Xcode 4 で scheme が My Mac 64bit になって iPhone 向けのビルドが出来なくなった時の対処法



最近会社のプロジェクトで使う Xcode を Xcode 4 に乗り換えたのですが、全く新しく作り直された バグだらけでまともにビルドすら出来ない上に無料じゃなくなったどうしようもない出来映えの IDE ということで、何かとトラブルが多いようです。今回はその中でももっとも頻発したものをご紹介します。

たまに iOS 向けのプロジェクトを Xcode 4 で開いたときに、左上の scheme 選択欄に My Mac 64bit と表示されてしまって iPhone シミュレータや実機でビルドが出来なくなることがあるようです。

対処法はこちら。
http://stackoverflow.com/questions/5319251/xcode-4-the-selected-run-destination-is-not-valid-for-this-action

Build Settings を開き、 Base SDK の設定をいったん Mac OS X SDK に変更してから、もとの iOS SDK に戻すと問題が解決されるようです。これで一安心ですね。

Xcode 4.0 と Xcode 4.0.1 で再現することを確認しました。 Xcode 4.0.2 では未確認です。

Xcode 4 で build target 名にスペースが含まれているとビルド時に 100% エラーになる



タイトルからしてひどい出落ちですが、 Xcode 4 で build target 名にスペースが含まれているとビルドを行った際に 100% ビルドに失敗します。

原因がまたお粗末で、 Xcode 4 は build target 名をビルド成果物の中間配置ディレクトリの名前に使っているのですが、スペースをエスケープしていないためコンパイラが正しくパスを解釈できずに落ちているようです。がっくし。

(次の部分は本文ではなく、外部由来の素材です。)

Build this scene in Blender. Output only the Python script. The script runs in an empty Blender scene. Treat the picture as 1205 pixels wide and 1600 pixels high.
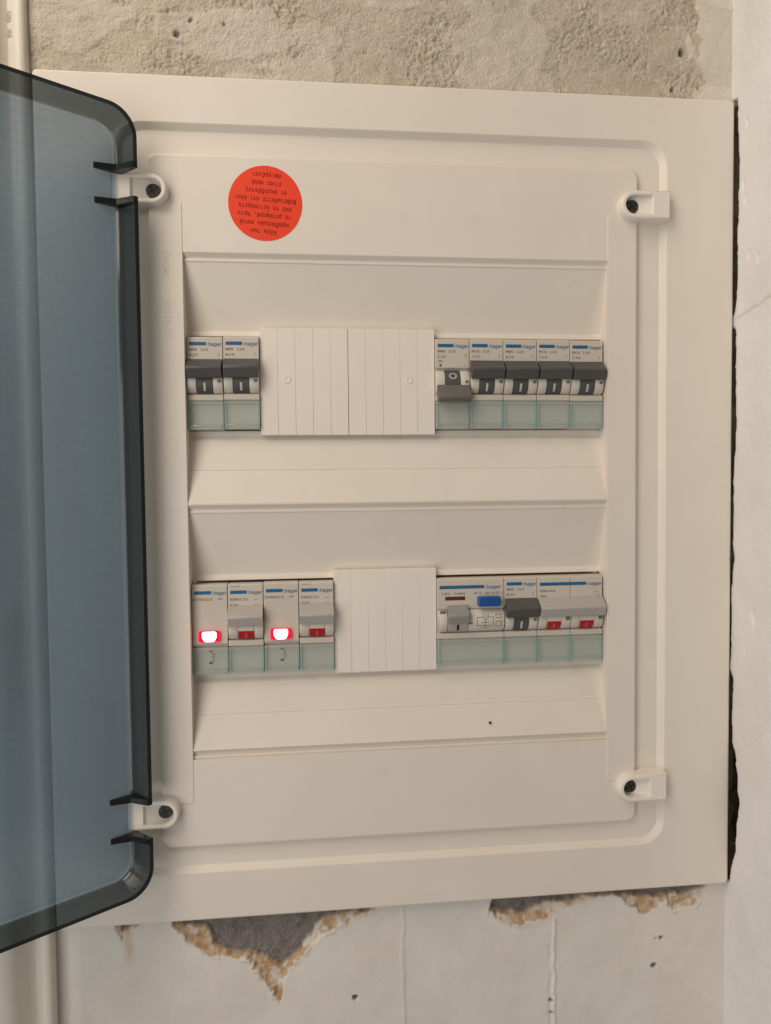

Xcode 4.0 での調査結果です。 4.0.1 または 4.0.2 では修正されている可能性がありますが、いずれにせよスペースはさけたほうが良さそうです。

2011年3月17日木曜日

Xcode 4 で昔の Three20 フレームワークを使っているプロジェクトをビルドする方法

主に自分用のメモ。
Xcode 3 時代に作った Three20 フレームワークを使っているプロジェクトが動かない場合の対処法です。


動かない原因は簡単で、Xcode 4からはビルドした生成物が用意される場所が、各プロジェクトのbuildディレクトリ以下から、
~/Library/Developer/Xcode/DerivedData/プロジェクト名/Build/Products
以下に移動しているからです。なので、たいていの場合ヘッダ検索パスが間違っているので動かなくなります。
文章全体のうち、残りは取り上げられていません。